Non è strano infatti che gli organi sensoriali degli artisti percepiscano il mondo in senso sincronico quantunque essi siano separati da secolari diacronie. Non se il mondo che si trasmette all’artista è sostanzialmente lo stesso, quello compreso nell’arco teso dalla storia tra la modernità e la contemporaneità. Tale è l’ambito spazio-temporale di riferimento che include il prematuro Seurat e la compiuta Liw.

Compiuta, diciamo, perché in quest’artista è riconoscibile il tratto precipuo della comprensione totale del mondo, dall’Oriente all’Occidente. E naturalmente la sua maniera di rendere l’idea del mondo è precipua, particolare, o meglio: infinitamente particolareggiata.

Liw Volpini è nata in Cina, nella remota contea di Wencheng Yuhu, nello Zhejiang, ma anche questo dettaglio riguarda la burocrazia, perché la patria della sua formazione, umana e artistica, è l’intero pianeta: trasferita a Milano dopo pochi anni di vita, il tempo di una rapida crescita, di quelle che toccano solo a chi la vita non concede un’infanzia lunga e serena, e poi Bangkok, Sydney e infine il ritorno a Milano, come nella parabola sinuosa di un fuoco d’artificio.

L’odissea privata di Liw Volpini ha lasciato tracce, lungo le tappe, dall’Est all’Ovest, e altre tracce hanno lasciato le vie del mondo su di lei. Godiamo la raffinatezza cesellata e paziente della tradizione pittorica orientale tutta inclusa, dall’Eurasia alle Indie, con incursioni evocative del segno ancestrale, aborigeno, primitivo, fino alle suggestioni dei capolavori che tramandano le propaggini estreme dei territori del Sol Levante.

Il tutto profuso con disinvolta naturalezza nei lavori a smalto, ad acrilico, robustamente e coraggiosamente innervati da tratti modernissimi di marker, e tuttavia finemente tratteggiati, sempre con la medesima perizia indefettibile su tela, su carta e su gesso.

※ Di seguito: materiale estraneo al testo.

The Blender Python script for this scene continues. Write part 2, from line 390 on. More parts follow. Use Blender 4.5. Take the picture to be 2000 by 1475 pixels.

L’attitudine e l’ispirazione muovono da un sospetto horror vacui, che tuttavia sottende il gesto volitivo, imperioso ma elegante, quasi umile, eppure pulsante di forza, proteso a difendere e proteggere la verità delle cose pur nell’intuizione terribile che le cose si disfano sotto gli occhi, si disintegrano senza mai essere state davvero integre.

È questo il lavoro incessante e resistente, l’ingaggio incrollabile dell’artista combattente e contemplativa a un tempo: l’avere conosciuto la realtà profonda della caducità dell’esistente, che quando si spezza non è ricomponibile come un puzzle, ma si frantuma in parti talmente piccole che non sono più quasi nemmeno visibili, per poi radunarsi ancora

in forme totalmente illogiche rispetto all’origine. E allora tocca all’artista tenerlo tutto assieme, l’esistente, ricomporre il reale prima ancora che ceda, rappresentandolo per come è, ovvero forma e materia che nell’unità esibiscono la dissoluzione. Per arrivare a un tale risultato estetico e performativo occorre talento diligente, materno, invincibile. È da ritenere che sia il coraggio della visione il maggiore merito e valore di Liw ma, del resto, dovrebbe esserlo per ogni artista.

Va ascritto a questa artista infine, ma non ultimo, l’impegno del lavoro, inteso proprio come fatica fisica, che nei suoi manufatti d’arte reclama una dedizione quasi ascetica, un “grande abbandono”, come lo chiama lei, poco importa che l’artwork sia monocromo o policromo. È sempre un congegno di invenzione e di prassi che lascia incantati per la dovizia della realizzazione.

Lo si percepisce come una vibrazione pura, senso suppletivo che innerva le percezioni ordinarie di tatto e vista, nei composti illusionistici, quasi dei mandala a effetto optical, puntellati con l’esattezza di un telaio meccanico. E lo si vede guardando (ancora) le sculture ricavate da volti reali a cui Liw sovrappone una “seconda pelle” in lattice, su cui infine si deposita a gocce regolari una pioggia dipinta.

In natura non esiste, ma nel mondo sovrannaturale che soggiace sotto l’epidermide della natura, il rain painting non è altro che una somma incessante di micro emozioni che domano la potenza dei tifoni.